3) Chinese buffet - stir fried prawns and clams and - kangaroo! The kangaroo I have to say was great - tender and flavourful, reminded me of a mild-tasting, leaner wagyu somehow (or I have been deprived for a long time of hand-massaged, beer-fed, classical-music listening cow meat)

4) Poached (or boiled) chicken breast with chilli sauce

5) Quality Italian food in a most wonderful Italian restaurant located at the bottom of a hill, bordering a forest. Fresh roses in glass vases, crystal chandeliers, a big hunk of wood-oven bread on the counter, sliced fresh for customers, cosy, cosy little place. I ate rocket with olive oil and freshly shaved parmesan, breasoala (air dried beef), parma ham on melon, baby mozarella with tomato and hummus Antipasti, and a huge plate of spagetthi vongole (made with tomatoes, which I'd rather without)

6) A huge pau-like thingy filled with a liquorice-tasting fruit paste (which looked like chocolate - disappointed), and a pancake filled with stewed apples and raisins, all swimming in a pool of fake-vanilla creme anglaise kinda thing (custard sauce). I must say I had a really difficult time swallowing this. Don't ask me what this is, I've only been told it's Austrian in origin.

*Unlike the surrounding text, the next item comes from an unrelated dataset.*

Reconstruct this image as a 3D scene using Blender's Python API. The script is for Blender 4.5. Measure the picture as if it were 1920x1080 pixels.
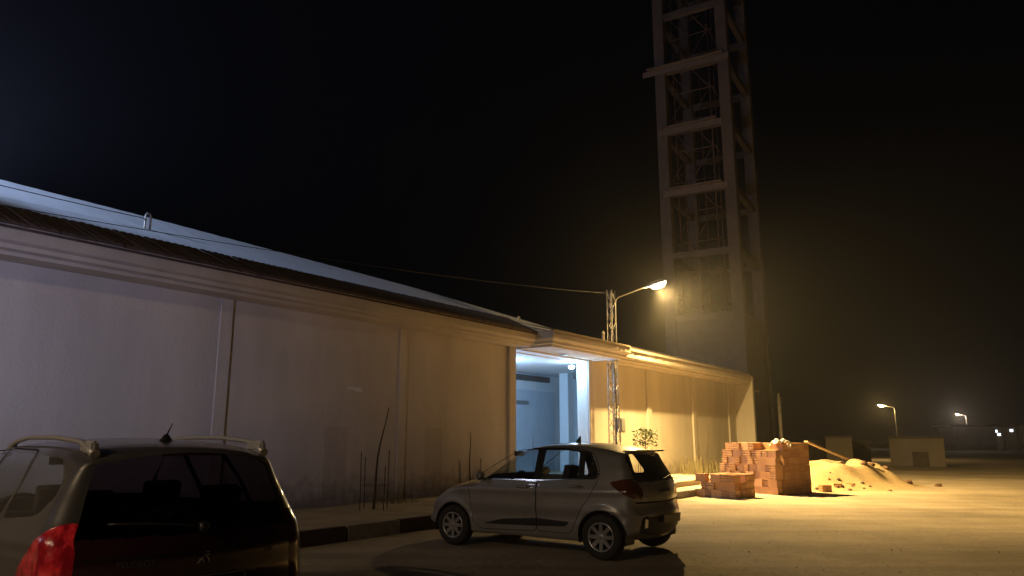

7) Dinner was wonderful today. Braised ox cheeks (all gelatinous and tender and melt-in-the-mouth) with sweet glazed carrots and fluffy on the inside, crispy on the outside potato pancakes.

8) Curd cheese - savoury (not so nice, tastes and smells like feet) and sweetened with sugar and vanilla (much better - like eating thick, thick yogurt)


And that more or less sums up. Of, and of course, copious amounts of bacon, bratwursts, black forest ham and mushrooms for breakfast, every day.
And that about sums up my culinary adventures in Leonberg/Stuttgart. Must thank my gracious and generous hosts who took me on a driving tour around the picturesque town yesterday, crossing centuries-old stone bridge (for horse carts) and the Stuttgart Summer Festival. All in all, a Business trip so much better than the last one in UK. Only thing missing is the biggest gap of them all - my AK.

My stomach is totally bloated from the oxcheeks now.